▶ WRITTEN TASK
Copy the data precisely, character for character, and leave out every picture.

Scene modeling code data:
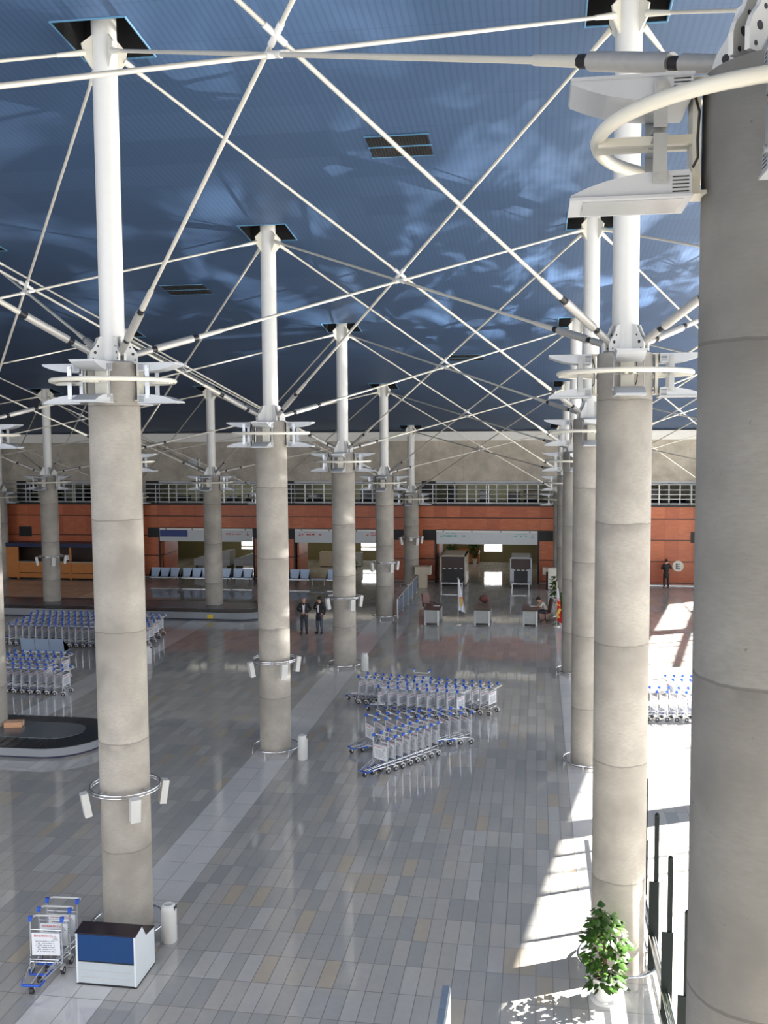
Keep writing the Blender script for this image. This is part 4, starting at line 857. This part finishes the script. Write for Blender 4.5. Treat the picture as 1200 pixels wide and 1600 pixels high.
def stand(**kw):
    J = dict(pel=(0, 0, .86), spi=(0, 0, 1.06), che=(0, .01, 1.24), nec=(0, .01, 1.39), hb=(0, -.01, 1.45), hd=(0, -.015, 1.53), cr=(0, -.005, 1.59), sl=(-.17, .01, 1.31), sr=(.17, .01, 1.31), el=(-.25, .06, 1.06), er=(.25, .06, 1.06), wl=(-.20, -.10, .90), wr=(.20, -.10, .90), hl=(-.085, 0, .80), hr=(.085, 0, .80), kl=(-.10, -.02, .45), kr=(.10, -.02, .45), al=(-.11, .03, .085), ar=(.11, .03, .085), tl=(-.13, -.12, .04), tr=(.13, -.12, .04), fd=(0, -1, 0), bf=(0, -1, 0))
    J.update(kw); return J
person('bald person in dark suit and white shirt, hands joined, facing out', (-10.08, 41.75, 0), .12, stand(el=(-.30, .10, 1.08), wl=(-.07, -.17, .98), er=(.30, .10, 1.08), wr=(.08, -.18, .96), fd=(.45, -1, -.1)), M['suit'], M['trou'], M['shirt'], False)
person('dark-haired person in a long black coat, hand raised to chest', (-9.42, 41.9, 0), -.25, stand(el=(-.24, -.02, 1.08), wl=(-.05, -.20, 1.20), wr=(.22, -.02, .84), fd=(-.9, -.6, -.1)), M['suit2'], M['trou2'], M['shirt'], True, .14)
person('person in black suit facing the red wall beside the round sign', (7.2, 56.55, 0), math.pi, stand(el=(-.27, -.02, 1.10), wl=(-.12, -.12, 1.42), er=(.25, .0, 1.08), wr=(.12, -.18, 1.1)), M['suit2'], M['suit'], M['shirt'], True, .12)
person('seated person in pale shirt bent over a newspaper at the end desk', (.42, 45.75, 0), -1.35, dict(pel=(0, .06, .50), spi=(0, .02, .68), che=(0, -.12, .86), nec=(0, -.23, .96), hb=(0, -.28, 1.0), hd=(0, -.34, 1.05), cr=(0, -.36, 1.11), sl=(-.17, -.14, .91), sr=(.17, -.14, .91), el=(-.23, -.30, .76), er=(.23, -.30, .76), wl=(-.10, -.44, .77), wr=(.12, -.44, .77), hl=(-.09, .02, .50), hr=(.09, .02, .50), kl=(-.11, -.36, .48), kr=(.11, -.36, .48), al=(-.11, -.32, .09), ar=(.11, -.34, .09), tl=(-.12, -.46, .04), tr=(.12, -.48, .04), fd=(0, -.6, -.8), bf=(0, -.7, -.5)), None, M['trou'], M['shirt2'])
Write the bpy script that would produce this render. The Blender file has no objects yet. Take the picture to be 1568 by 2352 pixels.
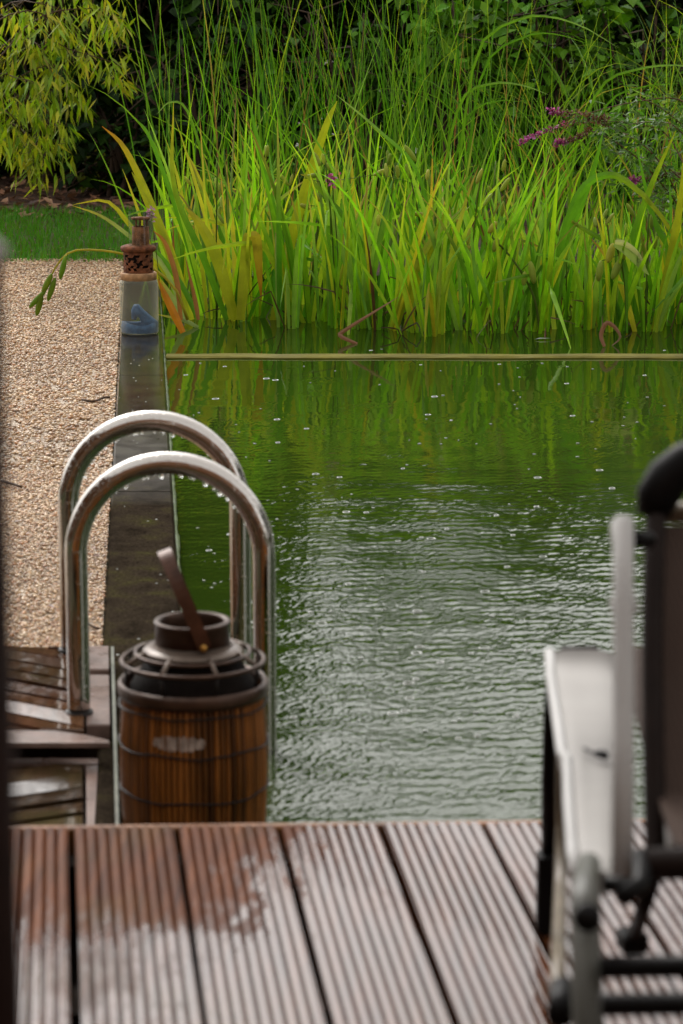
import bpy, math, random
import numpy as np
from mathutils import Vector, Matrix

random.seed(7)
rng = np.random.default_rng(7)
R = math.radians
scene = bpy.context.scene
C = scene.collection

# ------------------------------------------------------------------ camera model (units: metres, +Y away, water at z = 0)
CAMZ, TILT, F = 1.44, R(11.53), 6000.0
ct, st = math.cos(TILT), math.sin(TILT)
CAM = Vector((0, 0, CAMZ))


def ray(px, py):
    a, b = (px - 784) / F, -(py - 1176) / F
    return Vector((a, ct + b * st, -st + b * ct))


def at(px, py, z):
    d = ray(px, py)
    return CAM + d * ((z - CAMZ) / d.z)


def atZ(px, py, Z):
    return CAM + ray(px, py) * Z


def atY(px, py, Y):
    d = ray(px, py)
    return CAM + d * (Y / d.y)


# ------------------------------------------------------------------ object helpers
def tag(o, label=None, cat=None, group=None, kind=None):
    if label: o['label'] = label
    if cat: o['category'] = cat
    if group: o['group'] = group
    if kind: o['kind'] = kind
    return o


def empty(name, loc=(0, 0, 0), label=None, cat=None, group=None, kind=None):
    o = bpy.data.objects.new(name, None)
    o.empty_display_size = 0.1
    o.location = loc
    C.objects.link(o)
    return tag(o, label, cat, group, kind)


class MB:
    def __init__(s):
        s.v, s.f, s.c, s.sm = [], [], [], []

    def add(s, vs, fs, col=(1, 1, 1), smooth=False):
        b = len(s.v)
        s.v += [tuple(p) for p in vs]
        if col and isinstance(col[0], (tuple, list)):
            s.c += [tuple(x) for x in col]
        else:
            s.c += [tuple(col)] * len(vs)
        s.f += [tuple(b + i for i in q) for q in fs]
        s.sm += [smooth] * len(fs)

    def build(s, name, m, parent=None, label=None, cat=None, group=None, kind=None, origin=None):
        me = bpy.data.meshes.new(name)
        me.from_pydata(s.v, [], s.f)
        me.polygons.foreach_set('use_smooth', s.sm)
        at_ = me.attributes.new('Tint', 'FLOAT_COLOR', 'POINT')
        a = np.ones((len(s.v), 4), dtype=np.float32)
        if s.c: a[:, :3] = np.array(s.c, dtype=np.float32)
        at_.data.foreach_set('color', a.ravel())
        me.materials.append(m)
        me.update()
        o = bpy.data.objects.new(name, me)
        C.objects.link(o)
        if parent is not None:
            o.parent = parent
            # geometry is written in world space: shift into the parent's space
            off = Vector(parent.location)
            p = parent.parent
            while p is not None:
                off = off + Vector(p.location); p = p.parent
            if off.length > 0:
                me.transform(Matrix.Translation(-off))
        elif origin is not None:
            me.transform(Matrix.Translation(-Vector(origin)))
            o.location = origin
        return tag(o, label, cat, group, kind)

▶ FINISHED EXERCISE
Keep writing the Blender script for this image. This is part 4, starting at line 857. This part finishes the script. Write for Blender 4.5. Treat the picture as 1200 pixels wide and 1600 pixels high.
def stand(**kw):
    J = dict(pel=(0, 0, .86), spi=(0, 0, 1.06), che=(0, .01, 1.24), nec=(0, .01, 1.39), hb=(0, -.01, 1.45), hd=(0, -.015, 1.53), cr=(0, -.005, 1.59), sl=(-.17, .01, 1.31), sr=(.17, .01, 1.31), el=(-.25, .06, 1.06), er=(.25, .06, 1.06), wl=(-.20, -.10, .90), wr=(.20, -.10, .90), hl=(-.085, 0, .80), hr=(.085, 0, .80), kl=(-.10, -.02, .45), kr=(.10, -.02, .45), al=(-.11, .03, .085), ar=(.11, .03, .085), tl=(-.13, -.12, .04), tr=(.13, -.12, .04), fd=(0, -1, 0), bf=(0, -1, 0))
    J.update(kw); return J
person('bald person in dark suit and white shirt, hands joined, facing out', (-10.08, 41.75, 0), .12, stand(el=(-.30, .10, 1.08), wl=(-.07, -.17, .98), er=(.30, .10, 1.08), wr=(.08, -.18, .96), fd=(.45, -1, -.1)), M['suit'], M['trou'], M['shirt'], False)
person('dark-haired person in a long black coat, hand raised to chest', (-9.42, 41.9, 0), -.25, stand(el=(-.24, -.02, 1.08), wl=(-.05, -.20, 1.20), wr=(.22, -.02, .84), fd=(-.9, -.6, -.1)), M['suit2'], M['trou2'], M['shirt'], True, .14)
person('person in black suit facing the red wall beside the round sign', (7.2, 56.55, 0), math.pi, stand(el=(-.27, -.02, 1.10), wl=(-.12, -.12, 1.42), er=(.25, .0, 1.08), wr=(.12, -.18, 1.1)), M['suit2'], M['suit'], M['shirt'], True, .12)
person('seated person in pale shirt bent over a newspaper at the end desk', (.42, 45.75, 0), -1.35, dict(pel=(0, .06, .50), spi=(0, .02, .68), che=(0, -.12, .86), nec=(0, -.23, .96), hb=(0, -.28, 1.0), hd=(0, -.34, 1.05), cr=(0, -.36, 1.11), sl=(-.17, -.14, .91), sr=(.17, -.14, .91), el=(-.23, -.30, .76), er=(.23, -.30, .76), wl=(-.10, -.44, .77), wr=(.12, -.44, .77), hl=(-.09, .02, .50), hr=(.09, .02, .50), kl=(-.11, -.36, .48), kr=(.11, -.36, .48), al=(-.11, -.32, .09), ar=(.11, -.34, .09), tl=(-.12, -.46, .04), tr=(.12, -.48, .04), fd=(0, -.6, -.8), bf=(0, -.7, -.5)), None, M['trou'], M['shirt2'])
Write the bpy script that would produce this render. The Blender file has no objects yet. Take the picture to be 1568 by 2352 pixels.
import bpy, math, random
import numpy as np
from mathutils import Vector, Matrix

random.seed(7)
rng = np.random.default_rng(7)
R = math.radians
scene = bpy.context.scene
C = scene.collection

# ------------------------------------------------------------------ camera model (units: metres, +Y away, water at z = 0)
CAMZ, TILT, F = 1.44, R(11.53), 6000.0
ct, st = math.cos(TILT), math.sin(TILT)
CAM = Vector((0, 0, CAMZ))


def ray(px, py):
    a, b = (px - 784) / F, -(py - 1176) / F
    return Vector((a, ct + b * st, -st + b * ct))


def at(px, py, z):
    d = ray(px, py)
    return CAM + d * ((z - CAMZ) / d.z)


def atZ(px, py, Z):
    return CAM + ray(px, py) * Z


def atY(px, py, Y):
    d = ray(px, py)
    return CAM + d * (Y / d.y)


# ------------------------------------------------------------------ object helpers
def tag(o, label=None, cat=None, group=None, kind=None):
    if label: o['label'] = label
    if cat: o['category'] = cat
    if group: o['group'] = group
    if kind: o['kind'] = kind
    return o


def empty(name, loc=(0, 0, 0), label=None, cat=None, group=None, kind=None):
    o = bpy.data.objects.new(name, None)
    o.empty_display_size = 0.1
    o.location = loc
    C.objects.link(o)
    return tag(o, label, cat, group, kind)


class MB:
    def __init__(s):
        s.v, s.f, s.c, s.sm = [], [], [], []

    def add(s, vs, fs, col=(1, 1, 1), smooth=False):
        b = len(s.v)
        s.v += [tuple(p) for p in vs]
        if col and isinstance(col[0], (tuple, list)):
            s.c += [tuple(x) for x in col]
        else:
            s.c += [tuple(col)] * len(vs)
        s.f += [tuple(b + i for i in q) for q in fs]
        s.sm += [smooth] * len(fs)

    def build(s, name, m, parent=None, label=None, cat=None, group=None, kind=None, origin=None):
        me = bpy.data.meshes.new(name)
        me.from_pydata(s.v, [], s.f)
        me.polygons.foreach_set('use_smooth', s.sm)
        at_ = me.attributes.new('Tint', 'FLOAT_COLOR', 'POINT')
        a = np.ones((len(s.v), 4), dtype=np.float32)
        if s.c: a[:, :3] = np.array(s.c, dtype=np.float32)
        at_.data.foreach_set('color', a.ravel())
        me.materials.append(m)
        me.update()
        o = bpy.data.objects.new(name, me)
        C.objects.link(o)
        if parent is not None:
            o.parent = parent
            # geometry is written in world space: shift into the parent's space
            off = Vector(parent.location)
            p = parent.parent
            while p is not None:
                off = off + Vector(p.location); p = p.parent
            if off.length > 0:
                me.transform(Matrix.Translation(-off))
        elif origin is not None:
            me.transform(Matrix.Translation(-Vector(origin)))
            o.location = origin
        return tag(o, label, cat, group, kind)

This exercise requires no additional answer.